Unterstützung durch Fachleute
Qualifizierte Fachleute aus dem Kinder- und Jugendschutz arbeiten zum Teil schon seit vielen Jahren im Schlupfhuus und begleiten die Betroffenen. Dazu gehört auch die Unterstützung in der aktuellen Schul- und Ausbildungssituation. Oder der Aufbau von Selbstvertrauen und die Erfahrung von Selbstwirksamkeit bei besonderen Erlebnispädagogischen Aktivitäten. Dann heisst es zum Beispiel raus in den Schnee zu gehen, wo Sozialpädagoge Andreas Alfanz mit den Jugendlichen gemeinsam ein Iglu baut – und die Jugendlichen darin eine unvergessliche Nacht verbringen. Oder man geht zusammen in die Kletterhalle, wo Kinder und Jugendliche die Themen Selbstvertrauen, Verantwortung, Vertrauen und Stärke eindrücklich erfahren können.

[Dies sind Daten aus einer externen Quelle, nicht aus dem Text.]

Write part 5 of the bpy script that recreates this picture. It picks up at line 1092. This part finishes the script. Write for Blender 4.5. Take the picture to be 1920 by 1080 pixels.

Emanuele hat einen sehr positiven Eindruck vom Schlupfhuus bekommen. Es ist wie eine Auszeit für ihn, während der sein Leben wieder neu geordnet werden kann. Er ist optimistisch: «Ich glaube daran, dass wir zusammen mit der KESB eine gute Lösung finden, die mir für meinen nächsten Lebensabschnitt hilft», teilt er mit. Sein grösster Wunsch sei es, wieder mit einem Lächeln und einem Gefühl von Leichtigkeit durch den Alltag gehen zu können – ohne die Angst vor dem nach Hause gehen als ständigen Begleiter an der Seite zu haben.